Climate of the Past

In case you don't read James Empty Blog I point you towards it for a recent post on a new paper submitted to "Climate of the Past". Its a HS paper, and has provoked a flurry of comments - as James notes, more than all the other papers, which have none. A bit of a shame that. But still, this looks like it might possibly develope into an interesting discussion. What has been missing in previous exchanges (e.g. the recent Science one) is enough back-and-forth to get down into the details. It might depend on how far the CotP editors are prepared to allow the discussion to go.

What I forgot to mention the first time... this is one of the new open-access open-review type journals. So not only do we get to see the vicious infighting that ormally happens within the review process, there is more back-and-forth than there normally would be. For controversial areas like this, it looks to be useful.

I also wanted to say that its a shame that the two reviewers have chosen to be anonymous.

More like this

Mike must be pulling his hair out. Oh, wait...

we get to see the vicious infighting that ormally happens within the review process

FWIW, I have never sent or received reviews of this viciousness - and that includes various critical "comment on..." type papers and a few clear-cut rejections.

(I did once get something along the lines of "this should never be published anywhere, ever" but even on that occasion the ref was more clearly playing the ball not the man, even though his criticisms were IMO off-base. The ms sailed into another journal and is one of my more frequently cited papers.)

I once received: "I disagreed with almost everything in this paper, and it made my blood boil. But I'm feeling better now. Publish it". It's now my most cited paper ( for the right reasons I hope!).

By stephan harrison (not verified) on 09 Jul 2006 #permalink

I think the BC paper is very poorly written (still have not forced myself to go through the whole thing). Also think that there are likely significant statistical flaws in the general type of work that Mann does (using new and unqualified methods in an obscure field that lacks people with strong math abilities to judge it, etc. etc.).

The skeptics counter that Mannian papers are hard to read as well. I agree but for different reasons. The BC paper is just kind of a mess in layout and in what the paper is REALLY ABOUT versus what it says it's about. Mannian stuff tends to be overly wordy and to use non-standard terms (puffs up a little). In addition, it does NOT reveal methods adequately. In addition, it is a bit textualist (sort of reads more like a story, then like a plain analysis). Well, Thompson does this. Can't recall if Mann does. But a lot of y'all do.

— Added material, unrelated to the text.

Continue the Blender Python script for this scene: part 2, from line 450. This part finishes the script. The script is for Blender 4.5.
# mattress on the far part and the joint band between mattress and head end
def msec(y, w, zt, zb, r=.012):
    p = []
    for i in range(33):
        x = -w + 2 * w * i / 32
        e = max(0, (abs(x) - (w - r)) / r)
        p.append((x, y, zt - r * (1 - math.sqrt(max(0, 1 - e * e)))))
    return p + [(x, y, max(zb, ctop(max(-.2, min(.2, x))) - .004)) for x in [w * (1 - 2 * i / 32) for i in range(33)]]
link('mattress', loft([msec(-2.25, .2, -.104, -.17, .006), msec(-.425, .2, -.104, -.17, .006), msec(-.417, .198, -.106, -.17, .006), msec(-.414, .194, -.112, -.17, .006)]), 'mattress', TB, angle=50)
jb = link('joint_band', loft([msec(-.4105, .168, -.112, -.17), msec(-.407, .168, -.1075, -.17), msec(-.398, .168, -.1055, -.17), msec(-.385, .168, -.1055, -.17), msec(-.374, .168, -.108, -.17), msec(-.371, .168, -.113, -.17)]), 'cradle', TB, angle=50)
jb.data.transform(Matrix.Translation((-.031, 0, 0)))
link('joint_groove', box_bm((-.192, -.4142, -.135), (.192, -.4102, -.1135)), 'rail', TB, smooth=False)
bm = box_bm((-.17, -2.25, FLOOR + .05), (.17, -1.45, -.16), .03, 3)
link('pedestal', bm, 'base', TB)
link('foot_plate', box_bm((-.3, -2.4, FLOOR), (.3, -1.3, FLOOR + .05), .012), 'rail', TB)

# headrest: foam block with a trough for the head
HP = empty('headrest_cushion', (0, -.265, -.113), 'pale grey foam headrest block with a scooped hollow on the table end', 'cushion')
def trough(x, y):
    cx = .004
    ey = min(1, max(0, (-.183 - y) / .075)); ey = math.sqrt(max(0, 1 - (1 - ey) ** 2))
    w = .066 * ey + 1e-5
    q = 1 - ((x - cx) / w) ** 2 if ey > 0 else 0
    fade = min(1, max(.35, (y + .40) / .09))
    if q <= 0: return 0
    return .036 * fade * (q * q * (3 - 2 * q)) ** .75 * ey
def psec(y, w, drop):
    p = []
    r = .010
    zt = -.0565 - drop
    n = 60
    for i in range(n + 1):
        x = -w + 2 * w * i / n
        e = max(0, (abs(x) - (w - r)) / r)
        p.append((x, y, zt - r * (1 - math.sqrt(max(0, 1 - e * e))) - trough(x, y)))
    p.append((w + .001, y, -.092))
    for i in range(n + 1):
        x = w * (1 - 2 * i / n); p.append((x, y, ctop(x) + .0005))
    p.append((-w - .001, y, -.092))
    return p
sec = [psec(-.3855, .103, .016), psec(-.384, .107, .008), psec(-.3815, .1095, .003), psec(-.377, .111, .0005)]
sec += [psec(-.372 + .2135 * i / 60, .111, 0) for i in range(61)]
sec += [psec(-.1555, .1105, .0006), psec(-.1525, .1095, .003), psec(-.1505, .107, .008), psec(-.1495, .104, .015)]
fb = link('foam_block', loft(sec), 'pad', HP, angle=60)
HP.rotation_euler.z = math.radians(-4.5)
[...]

I think the style and clarity thing is PARTICULARLY important for skeptics as they (we?) are trying to correct poor practices that have been accepted, fix misconceptions which may even in some sense be "basic" in applied statistics sense. But the fact is they are out there. So when we move to fix, we should be completely clear ourselves. Not add more confusion. Two examnples of papers that I thought were brilliant at this type of clarity were the BC05/06 flavors paper (not the one here) and the Huybers comment on MM05 (GRL).

To be honest, the style thing has slowed me down so much that I haven't been able to read through and understand the issues of RE and splitting periods for verification/calibration when series are trending.

Given, the very poor style of the paper, BC should be very happy about the over the top (#2 reviewer) comments on the paper. All that ad hominem and spite adn bluster ("you'll harm this little new journal by publishing such stuff") may just save the paper as the editors who will be bogged down by style also assume that there must be something in there if the review is so heatedly inappropriate in condemnation.

REviewer #3 is much more professional.